# start of Recorded information

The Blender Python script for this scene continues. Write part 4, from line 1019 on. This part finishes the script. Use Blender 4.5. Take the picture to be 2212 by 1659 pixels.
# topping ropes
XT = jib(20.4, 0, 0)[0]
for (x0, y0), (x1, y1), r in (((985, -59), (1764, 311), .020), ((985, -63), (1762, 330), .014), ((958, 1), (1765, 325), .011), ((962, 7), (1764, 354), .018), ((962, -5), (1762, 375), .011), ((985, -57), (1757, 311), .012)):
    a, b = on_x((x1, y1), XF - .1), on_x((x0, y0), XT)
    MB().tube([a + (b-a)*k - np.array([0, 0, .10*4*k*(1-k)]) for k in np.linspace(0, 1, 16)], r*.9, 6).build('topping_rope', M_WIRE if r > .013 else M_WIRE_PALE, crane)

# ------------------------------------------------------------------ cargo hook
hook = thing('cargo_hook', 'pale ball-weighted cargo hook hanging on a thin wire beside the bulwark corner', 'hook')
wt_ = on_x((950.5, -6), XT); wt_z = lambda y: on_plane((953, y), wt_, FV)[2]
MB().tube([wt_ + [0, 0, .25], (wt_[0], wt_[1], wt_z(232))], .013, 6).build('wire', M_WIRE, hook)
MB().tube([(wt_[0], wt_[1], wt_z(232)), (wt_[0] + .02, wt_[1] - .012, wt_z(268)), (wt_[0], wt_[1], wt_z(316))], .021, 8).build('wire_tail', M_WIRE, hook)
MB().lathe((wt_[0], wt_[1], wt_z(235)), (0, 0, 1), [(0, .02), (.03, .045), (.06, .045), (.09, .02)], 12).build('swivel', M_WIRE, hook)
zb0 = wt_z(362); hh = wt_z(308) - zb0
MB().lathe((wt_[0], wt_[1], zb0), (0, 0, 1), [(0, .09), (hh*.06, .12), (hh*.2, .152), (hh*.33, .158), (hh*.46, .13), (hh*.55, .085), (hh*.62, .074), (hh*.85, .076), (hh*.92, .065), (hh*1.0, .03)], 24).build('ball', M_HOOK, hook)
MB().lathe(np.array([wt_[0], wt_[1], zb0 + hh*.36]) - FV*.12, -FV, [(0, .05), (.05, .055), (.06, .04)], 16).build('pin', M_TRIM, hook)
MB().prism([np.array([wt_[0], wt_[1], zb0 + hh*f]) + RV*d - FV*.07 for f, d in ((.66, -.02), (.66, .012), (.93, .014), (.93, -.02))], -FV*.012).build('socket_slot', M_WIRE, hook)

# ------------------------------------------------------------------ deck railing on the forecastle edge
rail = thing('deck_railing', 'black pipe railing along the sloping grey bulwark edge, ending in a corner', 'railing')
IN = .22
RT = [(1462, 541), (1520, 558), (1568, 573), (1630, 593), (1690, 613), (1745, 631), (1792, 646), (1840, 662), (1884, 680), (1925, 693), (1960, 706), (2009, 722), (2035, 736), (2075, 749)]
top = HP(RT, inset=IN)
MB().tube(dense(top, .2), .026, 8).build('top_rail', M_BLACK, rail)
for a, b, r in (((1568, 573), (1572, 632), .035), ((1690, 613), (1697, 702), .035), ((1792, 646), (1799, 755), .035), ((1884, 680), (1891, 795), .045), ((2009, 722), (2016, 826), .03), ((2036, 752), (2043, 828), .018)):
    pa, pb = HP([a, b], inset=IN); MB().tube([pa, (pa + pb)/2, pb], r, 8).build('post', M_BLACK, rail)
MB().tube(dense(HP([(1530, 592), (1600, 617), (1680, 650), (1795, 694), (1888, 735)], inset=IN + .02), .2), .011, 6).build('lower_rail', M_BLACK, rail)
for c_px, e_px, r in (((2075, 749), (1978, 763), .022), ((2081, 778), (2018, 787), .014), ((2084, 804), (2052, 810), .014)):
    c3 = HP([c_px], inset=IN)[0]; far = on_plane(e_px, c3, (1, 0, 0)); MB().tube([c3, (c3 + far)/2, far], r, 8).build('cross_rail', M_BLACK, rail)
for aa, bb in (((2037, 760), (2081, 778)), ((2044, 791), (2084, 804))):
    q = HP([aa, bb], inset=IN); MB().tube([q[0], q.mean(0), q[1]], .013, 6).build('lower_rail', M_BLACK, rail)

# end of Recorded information

● Task to carry out
Write out, exactly and with nothing else, the lines of the listing above from its first line through the line with "MB().prism([np.array([wt_[0], wt_[1], zb0".

● Solution for this task
The Blender Python script for this scene continues. Write part 4, from line 1019 on. This part finishes the script. Use Blender 4.5. Take the picture to be 2212 by 1659 pixels.
# topping ropes
XT = jib(20.4, 0, 0)[0]
for (x0, y0), (x1, y1), r in (((985, -59), (1764, 311), .020), ((985, -63), (1762, 330), .014), ((958, 1), (1765, 325), .011), ((962, 7), (1764, 354), .018), ((962, -5), (1762, 375), .011), ((985, -57), (1757, 311), .012)):
    a, b = on_x((x1, y1), XF - .1), on_x((x0, y0), XT)
    MB().tube([a + (b-a)*k - np.array([0, 0, .10*4*k*(1-k)]) for k in np.linspace(0, 1, 16)], r*.9, 6).build('topping_rope', M_WIRE if r > .013 else M_WIRE_PALE, crane)

# ------------------------------------------------------------------ cargo hook
hook = thing('cargo_hook', 'pale ball-weighted cargo hook hanging on a thin wire beside the bulwark corner', 'hook')
wt_ = on_x((950.5, -6), XT); wt_z = lambda y: on_plane((953, y), wt_, FV)[2]
MB().tube([wt_ + [0, 0, .25], (wt_[0], wt_[1], wt_z(232))], .013, 6).build('wire', M_WIRE, hook)
MB().tube([(wt_[0], wt_[1], wt_z(232)), (wt_[0] + .02, wt_[1] - .012, wt_z(268)), (wt_[0], wt_[1], wt_z(316))], .021, 8).build('wire_tail', M_WIRE, hook)
MB().lathe((wt_[0], wt_[1], wt_z(235)), (0, 0, 1), [(0, .02), (.03, .045), (.06, .045), (.09, .02)], 12).build('swivel', M_WIRE, hook)
zb0 = wt_z(362); hh = wt_z(308) - zb0
MB().lathe((wt_[0], wt_[1], zb0), (0, 0, 1), [(0, .09), (hh*.06, .12), (hh*.2, .152), (hh*.33, .158), (hh*.46, .13), (hh*.55, .085), (hh*.62, .074), (hh*.85, .076), (hh*.92, .065), (hh*1.0, .03)], 24).build('ball', M_HOOK, hook)
MB().lathe(np.array([wt_[0], wt_[1], zb0 + hh*.36]) - FV*.12, -FV, [(0, .05), (.05, .055), (.06, .04)], 16).build('pin', M_TRIM, hook)
MB().prism([np.array([wt_[0], wt_[1], zb0 + hh*f]) + RV*d - FV*.07 for f, d in ((.66, -.02), (.66, .012), (.93, .014), (.93, -.02))], -FV*.012).build('socket_slot', M_WIRE, hook)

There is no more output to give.